**Exercise:** Transcribe the whole listing below without changing a word, but leave out every image.

╭─ Data lines

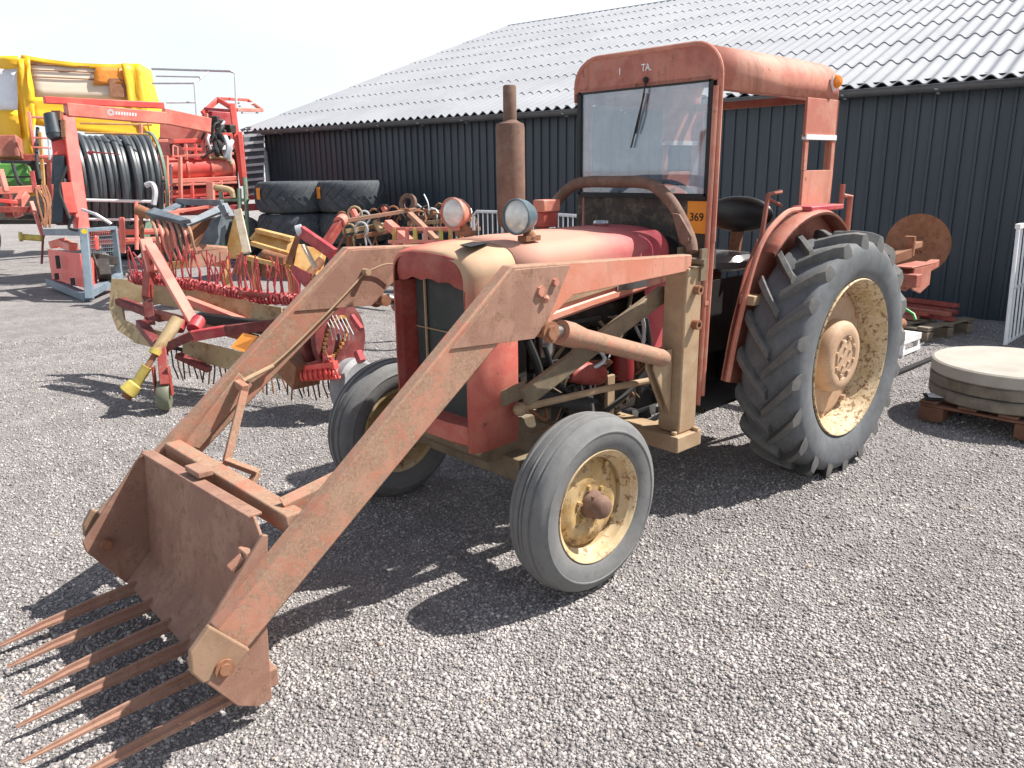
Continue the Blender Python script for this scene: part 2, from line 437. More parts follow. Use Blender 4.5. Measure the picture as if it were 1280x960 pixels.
# ---------------------------------------------------------------- long barn
BD = V((.1607,-.9870,0)); BN = V((-.9870,-.1607,0)); B0 = V((-5.275,-.014,0))   # along the wall (away), into the barn
S0, S1 = -14.0, 12.38; EAVE = 2.36; SLOPE = math.tan(math.radians(18.84)); RUN = 8.0
def bp(s, n, z): return B0 + BD*s + BN*n + V((0,0,z))
barn = empty('barn', bp(0,0,0))
tag(barn, 'long low barn with dark ribbed walls and pale corrugated roof', 'barn')
t = NT('dark_cladding'); c = t.coord('Object')
n1 = t.noise(t.coord('Object', (1,1,.12)), 3, 5, .6); n2 = t.noise(c, 1.1, 4)
colr = t.ramp(n1, [(.3,(.027,.041,.055)),(.7,(.047,.067,.084))])
colr = t.mix(t.ramp(t.noise(t.coord('Object', (1,1,.05)), 9, 7, .7), [(.52,0.0),(.72,.5)]), colr, (.06,.068,.074))
colr = t.mix(t.ramp(n2, [(.5,0.0),(.75,.25)]), colr, (.036,.045,.054))
t.set(Base_Color=colr, Roughness=.42); M['clad'] = t.m
cb = MB()
# trapezoid cladding: raised ribs every 290 mm with a small stiffener between
s = S0; top = []
pat = [(0,0),(.055,0),(.062,.024),(.088,.024),(.095,0),(.143,0)]
while s < S1-.1:
    for ds, dn in pat:
        if s+ds < S1: top.append((s+ds, dn))
    s += .1435
top.append((S1, 0))
cb.loft([[bp(a, -d, z) for a, d in top] for z in (-.05, EAVE+.06)])
# gable walls and far wall
for sg in (S0, S1):
    pts = [bp(sg,.01,-.05), bp(sg,2*RUN-.6,-.05), bp(sg,2*RUN-.6,EAVE+.1), bp(sg,RUN-.3,EAVE+(RUN-.3)*SLOPE), bp(sg,.01,EAVE+.06)]
    cb.add(pts, [(0,1,2,3,4)])
cb.add([bp(S0,2*RUN-.6,-.05),bp(S1,2*RUN-.6,-.05),bp(S1,2*RUN-.6,EAVE+.1),bp(S0,2*RUN-.6,EAVE+.1)],[(0,1,2,3)])
cb.build('wall', M['clad'], barn, smooth=0)
# roof of corrugated sheets laid in courses, each lapping the one below
t = NT('fibre_cement_roof'); c = t.coord('Object')
n1 = t.noise(c, .8, 7, .65); n2 = t.noise(c, 9, 6, .7); n3 = t.noise(t.coord('Object',(.15,1,1)), 5, 5)
k = t.ramp(n1, [(.3,(.25,.26,.285)),(.7,(.32,.332,.355))])
k = t.mix(t.ramp(n2, [(.52,0.0),(.75,.45)]), k, (.24,.245,.255))
t.set(Base_Color=k, Roughness=.8); t.bump(n2, .2, .004); M['roof'] = t.m
rb = MB(); PITCHC = .163; NC = 9; LC = (RUN+.3)/NC
npc = 8
ns = int((S1+.35-S0)/PITCHC*npc)
for ci in range(NC):
    for side in (0, 1):
        if side == 1 and ci not in (NC-1, 0, 4): continue
        r0, r1 = -.28+ci*LC, -.28+(ci+1)*LC+.10
        if ci == NC-1: r1 = RUN
        rows = []
        for rn, lift in ((r0, .016), (r1, 0.0)):
            row = []
            for i in range(ns+1):
                s = S0 + i*PITCHC/npc
                ph = 2*PI*i/npc
                nnn = rn if side == 0 else 2*RUN-.6-rn
                row.append(bp(s, nnn, EAVE+.075+rn*SLOPE+lift+.0235*math.cos(ph)))
            rows.append(row)
        if side == 1:
            rows = [[bp(S0, 2*RUN-.02-r, EAVE+.03+r*SLOPE), bp(S1+.3, 2*RUN-.02-r, EAVE+.03+r*SLOPE)] for r in ((-.28,RUN-.01) if ci == 0 else (0,0.01))]
            if ci != 0: continue
        # thickness: the butt edge of every course
        rows.insert(0, [p - V((0,0,.010)) for p in rows[0]])
        rb.loft(rows)
rb.build('roof', M['roof'], barn, smooth=50)
# ridge cap
rc = MB()
rc.tube([bp(S0,RUN-.03,EAVE+.066+RUN*SLOPE), bp(S1+.32,RUN-.03,EAVE+.066+RUN*SLOPE)], .03, 10)
rc.build('ridge_cap', M['roof'], barn)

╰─

**Problem solution:**
Continue the Blender Python script for this scene: part 2, from line 437. More parts follow. Use Blender 4.5. Measure the picture as if it were 1280x960 pixels.
# ---------------------------------------------------------------- long barn
BD = V((.1607,-.9870,0)); BN = V((-.9870,-.1607,0)); B0 = V((-5.275,-.014,0))   # along the wall (away), into the barn
S0, S1 = -14.0, 12.38; EAVE = 2.36; SLOPE = math.tan(math.radians(18.84)); RUN = 8.0
def bp(s, n, z): return B0 + BD*s + BN*n + V((0,0,z))
barn = empty('barn', bp(0,0,0))
tag(barn, 'long low barn with dark ribbed walls and pale corrugated roof', 'barn')
t = NT('dark_cladding'); c = t.coord('Object')
n1 = t.noise(t.coord('Object', (1,1,.12)), 3, 5, .6); n2 = t.noise(c, 1.1, 4)
colr = t.ramp(n1, [(.3,(.027,.041,.055)),(.7,(.047,.067,.084))])
colr = t.mix(t.ramp(t.noise(t.coord('Object', (1,1,.05)), 9, 7, .7), [(.52,0.0),(.72,.5)]), colr, (.06,.068,.074))
colr = t.mix(t.ramp(n2, [(.5,0.0),(.75,.25)]), colr, (.036,.045,.054))
t.set(Base_Color=colr, Roughness=.42); M['clad'] = t.m
cb = MB()
# trapezoid cladding: raised ribs every 290 mm with a small stiffener between
s = S0; top = []
pat = [(0,0),(.055,0),(.062,.024),(.088,.024),(.095,0),(.143,0)]
while s < S1-.1:
    for ds, dn in pat:
        if s+ds < S1: top.append((s+ds, dn))
    s += .1435
top.append((S1, 0))
cb.loft([[bp(a, -d, z) for a, d in top] for z in (-.05, EAVE+.06)])
# gable walls and far wall
for sg in (S0, S1):
    pts = [bp(sg,.01,-.05), bp(sg,2*RUN-.6,-.05), bp(sg,2*RUN-.6,EAVE+.1), bp(sg,RUN-.3,EAVE+(RUN-.3)*SLOPE), bp(sg,.01,EAVE+.06)]
    cb.add(pts, [(0,1,2,3,4)])
cb.add([bp(S0,2*RUN-.6,-.05),bp(S1,2*RUN-.6,-.05),bp(S1,2*RUN-.6,EAVE+.1),bp(S0,2*RUN-.6,EAVE+.1)],[(0,1,2,3)])
cb.build('wall', M['clad'], barn, smooth=0)
# roof of corrugated sheets laid in courses, each lapping the one below
t = NT('fibre_cement_roof'); c = t.coord('Object')
n1 = t.noise(c, .8, 7, .65); n2 = t.noise(c, 9, 6, .7); n3 = t.noise(t.coord('Object',(.15,1,1)), 5, 5)
k = t.ramp(n1, [(.3,(.25,.26,.285)),(.7,(.32,.332,.355))])
k = t.mix(t.ramp(n2, [(.52,0.0),(.75,.45)]), k, (.24,.245,.255))
t.set(Base_Color=k, Roughness=.8); t.bump(n2, .2, .004); M['roof'] = t.m
rb = MB(); PITCHC = .163; NC = 9; LC = (RUN+.3)/NC
npc = 8
ns = int((S1+.35-S0)/PITCHC*npc)
for ci in range(NC):
    for side in (0, 1):
        if side == 1 and ci not in (NC-1, 0, 4): continue
        r0, r1 = -.28+ci*LC, -.28+(ci+1)*LC+.10
        if ci == NC-1: r1 = RUN
        rows = []
        for rn, lift in ((r0, .016), (r1, 0.0)):
            row = []
            for i in range(ns+1):
                s = S0 + i*PITCHC/npc
                ph = 2*PI*i/npc
                nnn = rn if side == 0 else 2*RUN-.6-rn
                row.append(bp(s, nnn, EAVE+.075+rn*SLOPE+lift+.0235*math.cos(ph)))
            rows.append(row)
        if side == 1:
            rows = [[bp(S0, 2*RUN-.02-r, EAVE+.03+r*SLOPE), bp(S1+.3, 2*RUN-.02-r, EAVE+.03+r*SLOPE)] for r in ((-.28,RUN-.01) if ci == 0 else (0,0.01))]
            if ci != 0: continue
        # thickness: the butt edge of every course
        rows.insert(0, [p - V((0,0,.010)) for p in rows[0]])
        rb.loft(rows)
rb.build('roof', M['roof'], barn, smooth=50)
# ridge cap
rc = MB()
rc.tube([bp(S0,RUN-.03,EAVE+.066+RUN*SLOPE), bp(S1+.32,RUN-.03,EAVE+.066+RUN*SLOPE)], .03, 10)
rc.build('ridge_cap', M['roof'], barn)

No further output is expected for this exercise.